The News & Observer reports today that Wake school board member Eleanor Goettee is “surprised” by the results of a Queens University study that shows there is little, if any, difference in student performance between kids in the Charlotte/Mecklenburg system and those in the Wake system.

The significance in this study is that in Charlotte/Meck, kids attend their neighborhood school. In Wake, some kids are bused all over the county in an effort to “balance” the economic diversity of schools. The board has deemed that poor kids can only learn when they’re sitting next to kids from wealthier families. Evidently there’s magical pixie dust at work.

Or not. From the N&O (emphasis is mine):

Instead of busing students to balance the level of low-income students at each school, Charlotte pours millions of dollars into the high-poverty schools each year to boost the performance of academically disadvantaged students.

To compare the two districts, Pulliam looked at data from the state’s end-of-grade math and reading tests.

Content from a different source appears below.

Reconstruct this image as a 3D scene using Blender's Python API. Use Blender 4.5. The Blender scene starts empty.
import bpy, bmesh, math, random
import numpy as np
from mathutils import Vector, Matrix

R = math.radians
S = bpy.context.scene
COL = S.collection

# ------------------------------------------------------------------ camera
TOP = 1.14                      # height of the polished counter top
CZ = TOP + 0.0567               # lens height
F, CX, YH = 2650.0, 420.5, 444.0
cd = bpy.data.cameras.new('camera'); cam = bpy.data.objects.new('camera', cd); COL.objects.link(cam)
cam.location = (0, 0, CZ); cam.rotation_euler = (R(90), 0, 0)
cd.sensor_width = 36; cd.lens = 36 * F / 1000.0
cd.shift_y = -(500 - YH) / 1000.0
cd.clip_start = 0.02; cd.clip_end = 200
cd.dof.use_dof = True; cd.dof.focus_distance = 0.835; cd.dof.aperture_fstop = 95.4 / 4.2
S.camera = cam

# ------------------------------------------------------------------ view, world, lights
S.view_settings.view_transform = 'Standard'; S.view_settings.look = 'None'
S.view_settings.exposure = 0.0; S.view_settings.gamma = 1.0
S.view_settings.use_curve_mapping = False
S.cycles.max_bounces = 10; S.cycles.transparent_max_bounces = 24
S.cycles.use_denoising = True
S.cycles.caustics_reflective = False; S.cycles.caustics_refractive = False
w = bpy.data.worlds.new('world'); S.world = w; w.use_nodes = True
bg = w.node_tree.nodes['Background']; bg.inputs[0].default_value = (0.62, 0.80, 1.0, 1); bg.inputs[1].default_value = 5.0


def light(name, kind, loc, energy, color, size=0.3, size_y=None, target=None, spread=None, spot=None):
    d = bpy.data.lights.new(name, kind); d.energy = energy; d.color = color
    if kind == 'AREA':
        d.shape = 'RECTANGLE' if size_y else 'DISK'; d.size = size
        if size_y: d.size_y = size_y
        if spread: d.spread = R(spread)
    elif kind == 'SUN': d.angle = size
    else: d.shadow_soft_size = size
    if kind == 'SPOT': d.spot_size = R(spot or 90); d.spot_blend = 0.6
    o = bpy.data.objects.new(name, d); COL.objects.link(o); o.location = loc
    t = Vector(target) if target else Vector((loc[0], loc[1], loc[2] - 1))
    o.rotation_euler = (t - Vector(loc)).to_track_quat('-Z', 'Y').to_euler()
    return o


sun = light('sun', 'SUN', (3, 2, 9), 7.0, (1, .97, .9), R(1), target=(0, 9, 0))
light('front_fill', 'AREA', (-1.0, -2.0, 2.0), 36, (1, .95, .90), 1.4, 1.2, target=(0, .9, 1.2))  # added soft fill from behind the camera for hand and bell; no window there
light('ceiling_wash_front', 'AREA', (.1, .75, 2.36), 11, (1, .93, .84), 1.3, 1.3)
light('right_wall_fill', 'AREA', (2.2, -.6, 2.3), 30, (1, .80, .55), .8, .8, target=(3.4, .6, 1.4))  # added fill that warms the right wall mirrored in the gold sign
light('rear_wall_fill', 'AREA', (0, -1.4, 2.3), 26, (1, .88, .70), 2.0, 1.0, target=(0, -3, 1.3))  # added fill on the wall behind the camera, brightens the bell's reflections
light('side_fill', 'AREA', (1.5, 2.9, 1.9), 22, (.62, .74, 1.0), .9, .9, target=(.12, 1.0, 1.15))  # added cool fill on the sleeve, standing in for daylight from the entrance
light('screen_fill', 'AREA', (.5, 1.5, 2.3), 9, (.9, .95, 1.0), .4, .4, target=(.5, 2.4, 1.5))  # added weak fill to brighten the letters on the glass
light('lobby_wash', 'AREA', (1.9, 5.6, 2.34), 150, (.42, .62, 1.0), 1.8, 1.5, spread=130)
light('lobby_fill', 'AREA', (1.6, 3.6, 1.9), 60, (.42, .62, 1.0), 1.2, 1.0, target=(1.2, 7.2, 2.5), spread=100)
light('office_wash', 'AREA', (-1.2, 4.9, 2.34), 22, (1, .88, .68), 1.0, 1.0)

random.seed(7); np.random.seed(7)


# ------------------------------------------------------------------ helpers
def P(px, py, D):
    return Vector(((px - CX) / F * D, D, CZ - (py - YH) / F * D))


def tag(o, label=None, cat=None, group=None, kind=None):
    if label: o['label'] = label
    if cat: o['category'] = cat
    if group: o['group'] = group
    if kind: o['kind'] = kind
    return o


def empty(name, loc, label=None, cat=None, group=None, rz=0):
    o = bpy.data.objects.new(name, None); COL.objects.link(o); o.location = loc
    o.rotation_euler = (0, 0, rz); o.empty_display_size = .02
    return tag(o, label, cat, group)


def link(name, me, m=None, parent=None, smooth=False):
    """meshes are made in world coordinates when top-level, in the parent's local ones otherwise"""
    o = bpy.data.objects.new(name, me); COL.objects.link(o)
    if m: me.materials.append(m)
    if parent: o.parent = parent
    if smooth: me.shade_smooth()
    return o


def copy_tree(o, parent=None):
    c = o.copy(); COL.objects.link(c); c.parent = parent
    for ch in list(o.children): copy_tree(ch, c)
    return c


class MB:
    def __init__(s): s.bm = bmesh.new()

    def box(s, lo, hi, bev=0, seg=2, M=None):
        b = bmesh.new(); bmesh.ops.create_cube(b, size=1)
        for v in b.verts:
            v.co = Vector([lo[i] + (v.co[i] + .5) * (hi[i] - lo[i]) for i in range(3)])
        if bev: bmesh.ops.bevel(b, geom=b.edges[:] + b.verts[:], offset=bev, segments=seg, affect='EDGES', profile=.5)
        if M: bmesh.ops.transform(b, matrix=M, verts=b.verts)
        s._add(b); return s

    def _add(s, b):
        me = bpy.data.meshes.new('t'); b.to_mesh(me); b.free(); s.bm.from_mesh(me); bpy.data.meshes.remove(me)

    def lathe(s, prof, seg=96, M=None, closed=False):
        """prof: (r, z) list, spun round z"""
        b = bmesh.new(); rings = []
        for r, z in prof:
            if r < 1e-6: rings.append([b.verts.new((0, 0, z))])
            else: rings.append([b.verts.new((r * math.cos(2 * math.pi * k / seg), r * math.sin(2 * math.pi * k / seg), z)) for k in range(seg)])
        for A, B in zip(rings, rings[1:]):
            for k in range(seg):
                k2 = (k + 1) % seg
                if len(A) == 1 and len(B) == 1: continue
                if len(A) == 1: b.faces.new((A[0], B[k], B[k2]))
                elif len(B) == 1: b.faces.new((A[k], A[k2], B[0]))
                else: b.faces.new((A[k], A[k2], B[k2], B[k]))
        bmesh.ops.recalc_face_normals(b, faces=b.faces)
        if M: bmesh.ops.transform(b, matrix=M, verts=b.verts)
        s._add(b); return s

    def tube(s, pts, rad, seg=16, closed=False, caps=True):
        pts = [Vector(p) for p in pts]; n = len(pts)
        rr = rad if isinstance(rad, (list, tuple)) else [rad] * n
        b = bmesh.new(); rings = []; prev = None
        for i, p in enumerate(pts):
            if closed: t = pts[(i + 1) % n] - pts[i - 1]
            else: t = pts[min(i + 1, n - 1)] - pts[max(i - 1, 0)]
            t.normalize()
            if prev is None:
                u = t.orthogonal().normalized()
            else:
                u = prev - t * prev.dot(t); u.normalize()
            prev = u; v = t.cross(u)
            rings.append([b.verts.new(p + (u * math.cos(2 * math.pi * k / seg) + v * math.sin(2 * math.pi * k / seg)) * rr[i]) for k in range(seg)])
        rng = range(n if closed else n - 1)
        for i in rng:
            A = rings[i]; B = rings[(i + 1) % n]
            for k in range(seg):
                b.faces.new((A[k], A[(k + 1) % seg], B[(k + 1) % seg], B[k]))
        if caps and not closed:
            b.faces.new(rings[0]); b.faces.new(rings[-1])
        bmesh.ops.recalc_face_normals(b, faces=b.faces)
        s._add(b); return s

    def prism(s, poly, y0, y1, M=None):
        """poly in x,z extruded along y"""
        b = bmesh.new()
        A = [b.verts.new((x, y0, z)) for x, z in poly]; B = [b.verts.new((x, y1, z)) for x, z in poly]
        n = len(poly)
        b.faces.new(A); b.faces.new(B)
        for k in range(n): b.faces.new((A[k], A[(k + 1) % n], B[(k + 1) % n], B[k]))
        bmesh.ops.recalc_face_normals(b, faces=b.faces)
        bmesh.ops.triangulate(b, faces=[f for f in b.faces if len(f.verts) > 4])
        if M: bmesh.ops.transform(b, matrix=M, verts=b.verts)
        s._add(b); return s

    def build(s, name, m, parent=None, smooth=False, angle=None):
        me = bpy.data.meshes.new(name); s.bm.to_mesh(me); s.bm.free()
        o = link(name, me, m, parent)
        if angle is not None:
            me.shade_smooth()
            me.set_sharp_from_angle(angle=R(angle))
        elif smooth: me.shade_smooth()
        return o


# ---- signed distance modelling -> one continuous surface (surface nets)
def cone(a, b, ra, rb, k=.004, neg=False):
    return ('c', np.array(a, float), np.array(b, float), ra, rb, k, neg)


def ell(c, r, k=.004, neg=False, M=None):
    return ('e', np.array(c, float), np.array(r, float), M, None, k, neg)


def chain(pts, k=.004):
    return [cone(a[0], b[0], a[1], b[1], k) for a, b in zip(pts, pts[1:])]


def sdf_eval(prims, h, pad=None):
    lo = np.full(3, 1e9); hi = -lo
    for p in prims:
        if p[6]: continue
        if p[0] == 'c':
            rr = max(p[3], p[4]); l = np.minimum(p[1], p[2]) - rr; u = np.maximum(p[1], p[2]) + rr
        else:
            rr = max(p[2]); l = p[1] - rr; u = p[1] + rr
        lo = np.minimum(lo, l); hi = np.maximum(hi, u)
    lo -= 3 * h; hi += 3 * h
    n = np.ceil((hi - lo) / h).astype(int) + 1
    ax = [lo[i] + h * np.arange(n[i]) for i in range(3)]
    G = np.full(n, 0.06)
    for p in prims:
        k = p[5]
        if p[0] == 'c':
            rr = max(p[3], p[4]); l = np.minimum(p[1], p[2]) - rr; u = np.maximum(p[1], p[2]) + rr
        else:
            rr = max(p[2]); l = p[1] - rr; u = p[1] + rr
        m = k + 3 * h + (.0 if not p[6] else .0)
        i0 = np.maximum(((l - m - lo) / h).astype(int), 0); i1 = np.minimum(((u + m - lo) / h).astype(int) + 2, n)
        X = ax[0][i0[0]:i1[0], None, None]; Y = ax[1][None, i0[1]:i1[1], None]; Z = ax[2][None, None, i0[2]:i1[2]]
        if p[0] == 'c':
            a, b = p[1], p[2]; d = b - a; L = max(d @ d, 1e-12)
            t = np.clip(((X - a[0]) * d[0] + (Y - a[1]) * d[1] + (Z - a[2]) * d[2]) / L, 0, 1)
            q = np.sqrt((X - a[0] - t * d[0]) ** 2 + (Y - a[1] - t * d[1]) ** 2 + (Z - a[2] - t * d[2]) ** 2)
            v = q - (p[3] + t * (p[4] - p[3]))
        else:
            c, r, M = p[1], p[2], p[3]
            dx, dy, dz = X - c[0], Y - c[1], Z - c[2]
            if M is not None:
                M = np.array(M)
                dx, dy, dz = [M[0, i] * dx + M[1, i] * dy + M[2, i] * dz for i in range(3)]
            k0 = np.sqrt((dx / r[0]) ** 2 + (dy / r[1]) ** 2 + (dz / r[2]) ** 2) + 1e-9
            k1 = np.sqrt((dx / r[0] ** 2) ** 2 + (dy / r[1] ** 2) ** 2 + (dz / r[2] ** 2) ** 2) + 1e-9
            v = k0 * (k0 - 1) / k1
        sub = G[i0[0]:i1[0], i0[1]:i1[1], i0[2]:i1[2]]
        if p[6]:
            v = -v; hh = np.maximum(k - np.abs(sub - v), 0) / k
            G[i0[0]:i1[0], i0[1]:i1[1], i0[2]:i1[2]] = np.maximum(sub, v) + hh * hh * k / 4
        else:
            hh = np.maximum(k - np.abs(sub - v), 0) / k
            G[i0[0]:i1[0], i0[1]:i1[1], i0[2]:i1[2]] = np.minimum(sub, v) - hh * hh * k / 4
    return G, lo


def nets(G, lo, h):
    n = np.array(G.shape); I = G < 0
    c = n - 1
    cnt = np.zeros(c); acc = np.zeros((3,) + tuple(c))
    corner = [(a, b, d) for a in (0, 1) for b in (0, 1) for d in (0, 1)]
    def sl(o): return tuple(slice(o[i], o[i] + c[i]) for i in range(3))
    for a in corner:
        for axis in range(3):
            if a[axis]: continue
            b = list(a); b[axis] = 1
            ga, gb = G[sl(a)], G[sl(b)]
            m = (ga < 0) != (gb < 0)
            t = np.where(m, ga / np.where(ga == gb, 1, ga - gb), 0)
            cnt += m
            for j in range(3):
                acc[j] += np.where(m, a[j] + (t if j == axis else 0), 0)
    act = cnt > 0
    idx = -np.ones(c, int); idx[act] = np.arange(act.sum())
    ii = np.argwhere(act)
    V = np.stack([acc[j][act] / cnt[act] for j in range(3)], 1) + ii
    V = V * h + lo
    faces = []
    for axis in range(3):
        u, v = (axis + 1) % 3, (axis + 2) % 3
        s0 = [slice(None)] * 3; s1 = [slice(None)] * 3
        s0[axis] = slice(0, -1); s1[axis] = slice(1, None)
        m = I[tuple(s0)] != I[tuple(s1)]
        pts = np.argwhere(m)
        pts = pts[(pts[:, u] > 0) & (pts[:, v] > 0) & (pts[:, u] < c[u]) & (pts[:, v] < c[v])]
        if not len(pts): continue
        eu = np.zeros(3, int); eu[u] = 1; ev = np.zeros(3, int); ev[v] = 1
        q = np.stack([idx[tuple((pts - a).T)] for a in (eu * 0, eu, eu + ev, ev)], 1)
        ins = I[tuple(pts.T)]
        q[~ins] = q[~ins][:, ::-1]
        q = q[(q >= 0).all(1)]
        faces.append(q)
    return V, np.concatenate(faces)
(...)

She pulled the raw test scores for third-graders in both districts from 2002-03, the first year that Charlotte went to neighborhood schools, tracking results as these students moved on to middle school.

The report found that reading scores for Wake’s students were growing slightly faster than in Charlotte. But Charlotte’s students were growing slightly faster in math.

When it comes to academically gifted students and low-income students, the report found that Charlotte’s children were doing as well as if not better than their Wake peers in math.

But even these results don’t deter Goettee from defending the busing policy, which she says is also about teachers, and getting them to teach in high-poverty schools is tough.

“This is also a human resources issue,” Goettee said.

Hmm. And I thought it was all about the children.